++++ COLLECTED MATERIAL

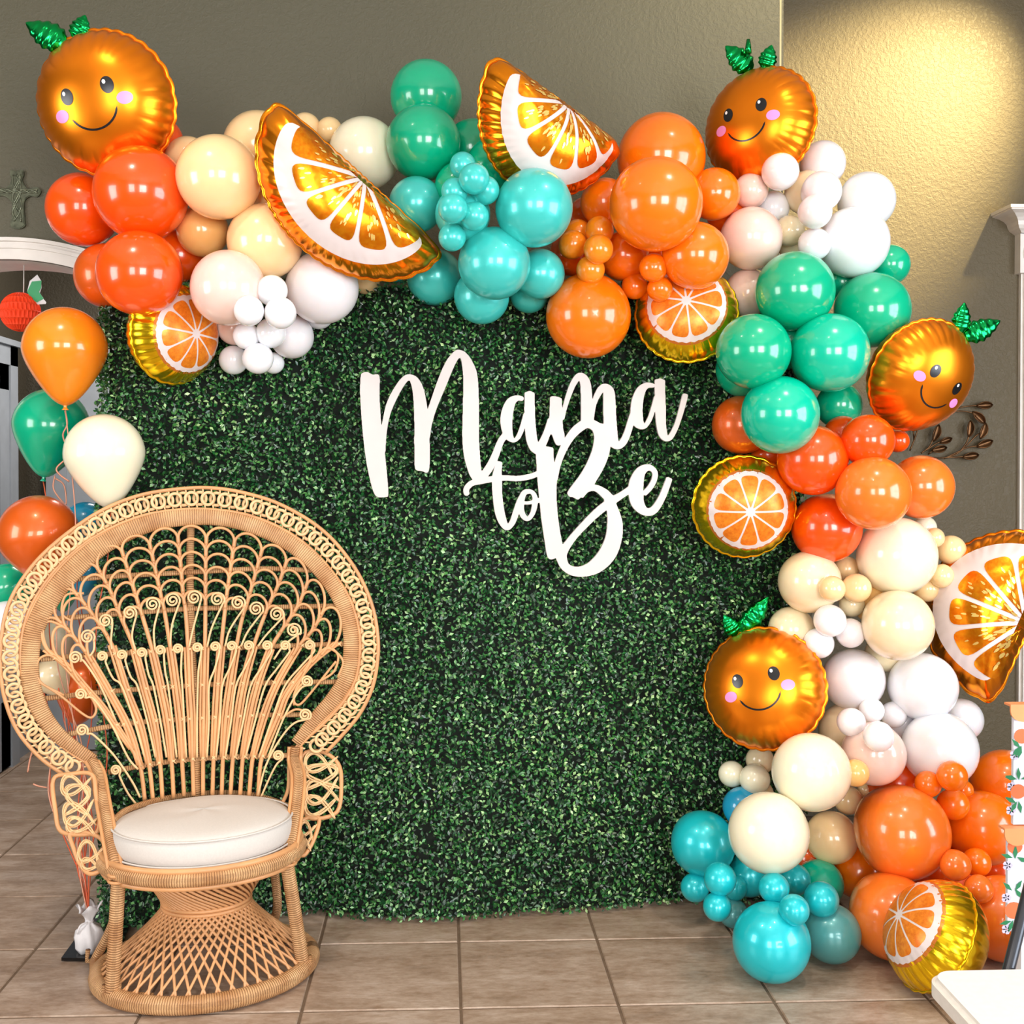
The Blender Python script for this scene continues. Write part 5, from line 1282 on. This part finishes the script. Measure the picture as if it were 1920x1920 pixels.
# side flaps with woven knots
def flap(frame, d0, d1, knots, nm='arm_flap_frame'):
    """frame/knots in photo pixels; depth runs from d0 at the top to d1 at the bottom"""
    ys = [p_[1] for p_ in frame]; y0_, y1_ = min(ys), max(ys)
    def Q(x, y, o=0): return P(x, y, d0+(d1-d0)*(y-y0_)/(y1_-y0_)-o)
    tubeobj(nm, catmull([Q(*p_) for p_ in frame], 5, True), .007, CN, pc, 8, closed=True)
    for (kx, ky, rx, ry, rot, ph) in knots:
        t = np.linspace(0, 2*PI, 90)[:-1]
        for off in (-2.1, 0, 2.1):
            u = (rx+off)*np.sin(2*t+ph); w_ = (ry+off)*np.sin(3*t)
            pts = [Q(kx+a_*math.cos(rot)-b_*math.sin(rot), ky+a_*math.sin(rot)+b_*math.cos(rot), .006+.004*math.sin(6*q+off)) for a_, b_, q in zip(u, w_, t)]
            tubeobj('knot_weave', pts, .0021, PCN, pc, 5, closed=True)
flap([(100, 1462), (130, 1452), (172, 1452), (180, 1490), (186, 1550), (168, 1564), (116, 1560), (104, 1520)], 3.5, 3.4, [(142, 1474, 26, 18, .1, .6), (145, 1500, 28, 22, 1.6, .4), (148, 1526, 28, 22, -.1, .6), (152, 1548, 26, 14, .1, .4)])
flap([(132, 1562), (165, 1562), (192, 1575), (200, 1605), (190, 1630), (168, 1638), (150, 1620), (138, 1590)], 3.40, 3.34, [(170, 1600, 22, 20, .3, .6), (172, 1622, 18, 10, .2, .6)])
flap([(568, 1415), (605, 1410), (634, 1432), (640, 1470), (632, 1522), (590, 1535), (572, 1522), (565, 1470)], 3.72, 3.62, [(600, 1432, 28, 18, .2, .6), (603, 1456, 22, 30, 1.5, .4), (604, 1484, 30, 22, -.1, .6), (600, 1512, 28, 18, .1, .4)])
flap([(572, 1535), (598, 1534), (590, 1570), (572, 1602), (560, 1598), (552, 1575), (560, 1550)], 3.62, 3.55, [(575, 1556, 14, 14, .3, .6), (570, 1580, 12, 12, .1, .6)])

# ---------------------------------------------------------------- ceiling lamps outside the frame
M['lamp'] = simple('lamp_can', srgb(240, 235, 225), .4)
for k, (x, y) in enumerate(DOWN+[(3.1, 3.85), (1.9, 3.5)]):
    a = np.linspace(0, 2*PI, 25)[:-1]
    o = MB().tube([(x+.075*math.cos(q), y+.075*math.sin(q), ZC-.012) for q in a], .014, 8, closed=True).build('recessed_lamp', M['lamp'])
    tag(o, ['white recessed ceiling lamp ring above the left of the room', 'white recessed ceiling lamp ring above the camera', 'white recessed ceiling lamp ring above the balloon pile', 'white recessed ceiling lamp ring washing the right wall', 'white recessed ceiling lamp ring near the wall corner'][k], 'lamp', 'recessed ceiling lamps')
print('OBJECTS', len(bpy.data.objects))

++++++++

WHAT IS BEING ASKED – Copy out every line of the material above that mentions the word "from".

RIGHT ANSWER –
The Blender Python script for this scene continues. Write part 5, from line 1282 on. This part finishes the script. Measure the picture as if it were 1920x1920 pixels.
    """frame/knots in photo pixels; depth runs from d0 at the top to d1 at the bottom"""